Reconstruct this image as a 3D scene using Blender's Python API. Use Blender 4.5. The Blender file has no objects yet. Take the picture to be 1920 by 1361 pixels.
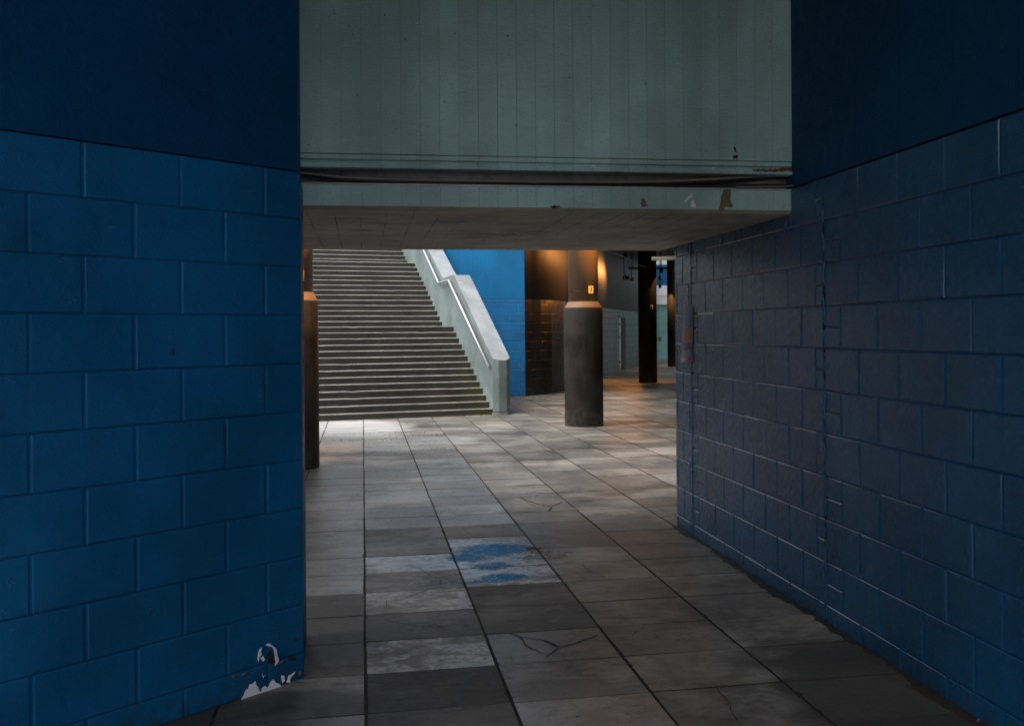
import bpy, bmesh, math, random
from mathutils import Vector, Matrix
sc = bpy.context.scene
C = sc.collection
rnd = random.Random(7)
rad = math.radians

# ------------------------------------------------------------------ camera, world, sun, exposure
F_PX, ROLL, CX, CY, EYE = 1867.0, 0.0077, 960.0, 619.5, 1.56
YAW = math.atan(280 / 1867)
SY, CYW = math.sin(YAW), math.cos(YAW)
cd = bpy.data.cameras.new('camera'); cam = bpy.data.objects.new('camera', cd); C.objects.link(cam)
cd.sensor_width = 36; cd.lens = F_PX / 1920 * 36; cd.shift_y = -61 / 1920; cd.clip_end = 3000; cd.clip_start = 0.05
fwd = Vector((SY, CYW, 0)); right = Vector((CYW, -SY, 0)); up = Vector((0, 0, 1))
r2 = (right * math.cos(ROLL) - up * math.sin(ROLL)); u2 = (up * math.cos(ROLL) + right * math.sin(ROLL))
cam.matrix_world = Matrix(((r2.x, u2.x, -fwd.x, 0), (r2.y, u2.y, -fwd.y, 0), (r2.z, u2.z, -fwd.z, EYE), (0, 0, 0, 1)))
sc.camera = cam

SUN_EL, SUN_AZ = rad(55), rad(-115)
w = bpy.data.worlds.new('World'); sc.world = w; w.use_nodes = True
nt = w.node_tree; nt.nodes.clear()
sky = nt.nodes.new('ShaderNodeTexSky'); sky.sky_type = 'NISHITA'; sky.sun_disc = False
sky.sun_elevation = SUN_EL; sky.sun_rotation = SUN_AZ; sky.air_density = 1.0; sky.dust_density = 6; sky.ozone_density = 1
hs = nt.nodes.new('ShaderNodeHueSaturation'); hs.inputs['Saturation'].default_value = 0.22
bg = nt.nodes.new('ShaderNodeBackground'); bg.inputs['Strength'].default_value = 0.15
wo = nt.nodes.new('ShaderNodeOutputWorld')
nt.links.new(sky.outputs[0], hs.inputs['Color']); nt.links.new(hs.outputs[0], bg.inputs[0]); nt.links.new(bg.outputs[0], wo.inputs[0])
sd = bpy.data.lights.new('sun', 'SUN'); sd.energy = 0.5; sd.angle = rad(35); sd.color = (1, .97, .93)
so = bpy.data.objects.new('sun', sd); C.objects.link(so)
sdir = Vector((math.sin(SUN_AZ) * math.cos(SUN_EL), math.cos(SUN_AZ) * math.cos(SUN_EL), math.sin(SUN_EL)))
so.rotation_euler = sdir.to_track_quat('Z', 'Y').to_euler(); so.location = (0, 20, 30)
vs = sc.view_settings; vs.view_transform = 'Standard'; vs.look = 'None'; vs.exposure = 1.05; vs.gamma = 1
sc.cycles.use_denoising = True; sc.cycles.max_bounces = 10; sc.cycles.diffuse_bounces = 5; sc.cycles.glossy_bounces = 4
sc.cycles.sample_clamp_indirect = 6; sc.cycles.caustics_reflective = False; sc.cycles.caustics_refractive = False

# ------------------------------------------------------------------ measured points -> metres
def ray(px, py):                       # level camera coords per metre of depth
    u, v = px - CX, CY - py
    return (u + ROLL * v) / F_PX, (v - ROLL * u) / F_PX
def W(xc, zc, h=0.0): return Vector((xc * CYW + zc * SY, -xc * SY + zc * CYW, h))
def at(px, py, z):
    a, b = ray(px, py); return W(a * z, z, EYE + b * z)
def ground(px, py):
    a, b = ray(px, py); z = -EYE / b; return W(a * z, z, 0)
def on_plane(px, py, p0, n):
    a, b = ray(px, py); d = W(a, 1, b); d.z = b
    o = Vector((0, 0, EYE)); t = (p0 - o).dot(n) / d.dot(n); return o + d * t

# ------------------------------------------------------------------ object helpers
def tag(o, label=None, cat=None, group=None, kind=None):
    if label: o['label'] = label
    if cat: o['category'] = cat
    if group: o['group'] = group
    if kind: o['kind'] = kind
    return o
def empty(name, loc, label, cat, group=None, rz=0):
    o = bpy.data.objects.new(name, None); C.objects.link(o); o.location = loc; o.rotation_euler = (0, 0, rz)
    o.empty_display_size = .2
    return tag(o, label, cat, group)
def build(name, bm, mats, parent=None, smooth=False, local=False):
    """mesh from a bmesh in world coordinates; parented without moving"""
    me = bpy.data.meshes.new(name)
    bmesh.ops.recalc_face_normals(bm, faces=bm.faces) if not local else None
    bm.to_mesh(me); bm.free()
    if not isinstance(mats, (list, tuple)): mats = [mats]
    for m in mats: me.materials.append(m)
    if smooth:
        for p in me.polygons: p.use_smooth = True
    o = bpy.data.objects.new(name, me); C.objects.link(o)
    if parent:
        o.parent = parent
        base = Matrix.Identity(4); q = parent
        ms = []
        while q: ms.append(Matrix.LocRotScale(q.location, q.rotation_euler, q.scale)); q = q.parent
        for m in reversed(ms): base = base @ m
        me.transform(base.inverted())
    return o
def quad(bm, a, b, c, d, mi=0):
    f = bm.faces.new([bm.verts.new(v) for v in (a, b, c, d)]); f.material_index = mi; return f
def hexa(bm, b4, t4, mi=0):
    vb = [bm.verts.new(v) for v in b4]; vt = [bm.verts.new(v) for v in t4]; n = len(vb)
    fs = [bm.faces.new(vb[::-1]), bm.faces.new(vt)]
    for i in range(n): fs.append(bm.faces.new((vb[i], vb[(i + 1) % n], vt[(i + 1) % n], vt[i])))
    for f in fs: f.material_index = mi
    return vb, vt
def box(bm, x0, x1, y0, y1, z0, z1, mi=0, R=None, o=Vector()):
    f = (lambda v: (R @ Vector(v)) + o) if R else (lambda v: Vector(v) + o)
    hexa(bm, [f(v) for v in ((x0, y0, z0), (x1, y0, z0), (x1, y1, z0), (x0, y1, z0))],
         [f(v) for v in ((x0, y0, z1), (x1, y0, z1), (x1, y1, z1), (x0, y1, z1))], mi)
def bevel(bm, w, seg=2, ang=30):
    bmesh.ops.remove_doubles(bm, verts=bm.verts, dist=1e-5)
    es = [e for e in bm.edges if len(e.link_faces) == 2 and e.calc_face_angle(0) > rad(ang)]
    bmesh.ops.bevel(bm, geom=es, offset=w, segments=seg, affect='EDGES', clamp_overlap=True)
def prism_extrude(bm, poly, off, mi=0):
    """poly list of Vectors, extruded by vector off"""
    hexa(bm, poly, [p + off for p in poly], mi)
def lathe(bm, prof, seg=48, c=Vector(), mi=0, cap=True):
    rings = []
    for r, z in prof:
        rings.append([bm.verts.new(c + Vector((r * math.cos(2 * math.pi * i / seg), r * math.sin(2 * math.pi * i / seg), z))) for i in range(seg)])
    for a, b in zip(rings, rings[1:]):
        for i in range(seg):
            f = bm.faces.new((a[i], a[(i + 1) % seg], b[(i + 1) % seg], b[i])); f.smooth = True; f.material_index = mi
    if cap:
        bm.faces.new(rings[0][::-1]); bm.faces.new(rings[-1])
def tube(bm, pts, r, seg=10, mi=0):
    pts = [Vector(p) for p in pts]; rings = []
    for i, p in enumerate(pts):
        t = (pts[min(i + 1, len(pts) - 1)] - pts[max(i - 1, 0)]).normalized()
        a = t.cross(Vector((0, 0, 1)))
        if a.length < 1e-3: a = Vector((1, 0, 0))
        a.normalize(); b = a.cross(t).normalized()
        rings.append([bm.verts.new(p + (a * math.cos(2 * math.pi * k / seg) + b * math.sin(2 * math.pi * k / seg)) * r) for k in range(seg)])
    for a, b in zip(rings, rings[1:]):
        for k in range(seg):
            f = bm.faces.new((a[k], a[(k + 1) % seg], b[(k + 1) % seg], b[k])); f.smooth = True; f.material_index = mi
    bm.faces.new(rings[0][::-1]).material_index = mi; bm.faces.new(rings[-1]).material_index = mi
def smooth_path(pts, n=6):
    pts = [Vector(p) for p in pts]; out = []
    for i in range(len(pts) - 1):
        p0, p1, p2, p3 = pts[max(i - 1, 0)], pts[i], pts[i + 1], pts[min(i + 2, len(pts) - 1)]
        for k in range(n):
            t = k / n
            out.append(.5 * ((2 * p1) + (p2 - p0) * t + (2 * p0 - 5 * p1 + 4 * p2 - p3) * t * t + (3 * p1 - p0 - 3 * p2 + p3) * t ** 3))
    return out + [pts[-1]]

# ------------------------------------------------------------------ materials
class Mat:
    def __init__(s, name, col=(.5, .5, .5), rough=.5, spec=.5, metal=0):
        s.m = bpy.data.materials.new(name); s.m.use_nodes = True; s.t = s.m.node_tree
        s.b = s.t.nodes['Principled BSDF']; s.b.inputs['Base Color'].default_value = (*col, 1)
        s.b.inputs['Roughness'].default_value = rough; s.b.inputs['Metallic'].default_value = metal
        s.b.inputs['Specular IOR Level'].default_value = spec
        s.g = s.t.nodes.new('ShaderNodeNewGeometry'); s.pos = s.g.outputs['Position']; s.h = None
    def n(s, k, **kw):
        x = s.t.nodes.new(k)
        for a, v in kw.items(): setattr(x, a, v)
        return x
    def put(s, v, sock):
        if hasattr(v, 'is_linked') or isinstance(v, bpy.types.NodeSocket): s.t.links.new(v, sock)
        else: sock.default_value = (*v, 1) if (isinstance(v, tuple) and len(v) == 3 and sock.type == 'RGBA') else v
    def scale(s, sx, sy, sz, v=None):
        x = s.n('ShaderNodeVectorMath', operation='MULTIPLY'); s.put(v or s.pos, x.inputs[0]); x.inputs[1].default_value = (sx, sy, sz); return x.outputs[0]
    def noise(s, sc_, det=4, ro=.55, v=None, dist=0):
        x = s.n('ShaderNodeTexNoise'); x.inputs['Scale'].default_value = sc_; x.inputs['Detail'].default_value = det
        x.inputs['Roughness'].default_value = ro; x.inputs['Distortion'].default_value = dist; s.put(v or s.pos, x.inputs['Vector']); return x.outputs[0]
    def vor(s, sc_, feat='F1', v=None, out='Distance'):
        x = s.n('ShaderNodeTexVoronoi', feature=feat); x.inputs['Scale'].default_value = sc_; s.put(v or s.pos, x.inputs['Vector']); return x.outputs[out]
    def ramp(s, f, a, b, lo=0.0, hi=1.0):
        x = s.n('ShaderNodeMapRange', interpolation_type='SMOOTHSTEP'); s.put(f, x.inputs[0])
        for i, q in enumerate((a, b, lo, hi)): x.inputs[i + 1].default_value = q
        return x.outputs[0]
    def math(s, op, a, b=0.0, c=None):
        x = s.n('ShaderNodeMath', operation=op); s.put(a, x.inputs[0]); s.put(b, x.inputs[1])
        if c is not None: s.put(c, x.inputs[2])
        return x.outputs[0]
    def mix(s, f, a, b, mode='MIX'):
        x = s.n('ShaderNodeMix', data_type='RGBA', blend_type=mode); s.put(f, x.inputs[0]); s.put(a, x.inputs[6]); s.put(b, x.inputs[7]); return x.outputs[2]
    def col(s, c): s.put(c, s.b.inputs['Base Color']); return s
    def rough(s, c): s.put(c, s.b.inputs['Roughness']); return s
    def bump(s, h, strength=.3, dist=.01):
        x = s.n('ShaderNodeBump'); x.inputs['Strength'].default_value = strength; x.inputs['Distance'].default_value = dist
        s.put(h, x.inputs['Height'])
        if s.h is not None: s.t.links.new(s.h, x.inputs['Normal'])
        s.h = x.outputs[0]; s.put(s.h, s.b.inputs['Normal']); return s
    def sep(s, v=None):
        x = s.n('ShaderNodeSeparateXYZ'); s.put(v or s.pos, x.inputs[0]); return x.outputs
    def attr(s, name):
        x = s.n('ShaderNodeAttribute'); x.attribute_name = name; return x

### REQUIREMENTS
Everything from the first line to the line with "rad = math.radians" must be repeated exactly, and nothing else. Leave the pictures out.

### ANSWER FOR THE TASK
Reconstruct this image as a 3D scene using Blender's Python API. Use Blender 4.5. The Blender file has no objects yet. Take the picture to be 1920 by 1361 pixels.
import bpy, bmesh, math, random
from mathutils import Vector, Matrix
sc = bpy.context.scene
C = sc.collection
rnd = random.Random(7)
rad = math.radians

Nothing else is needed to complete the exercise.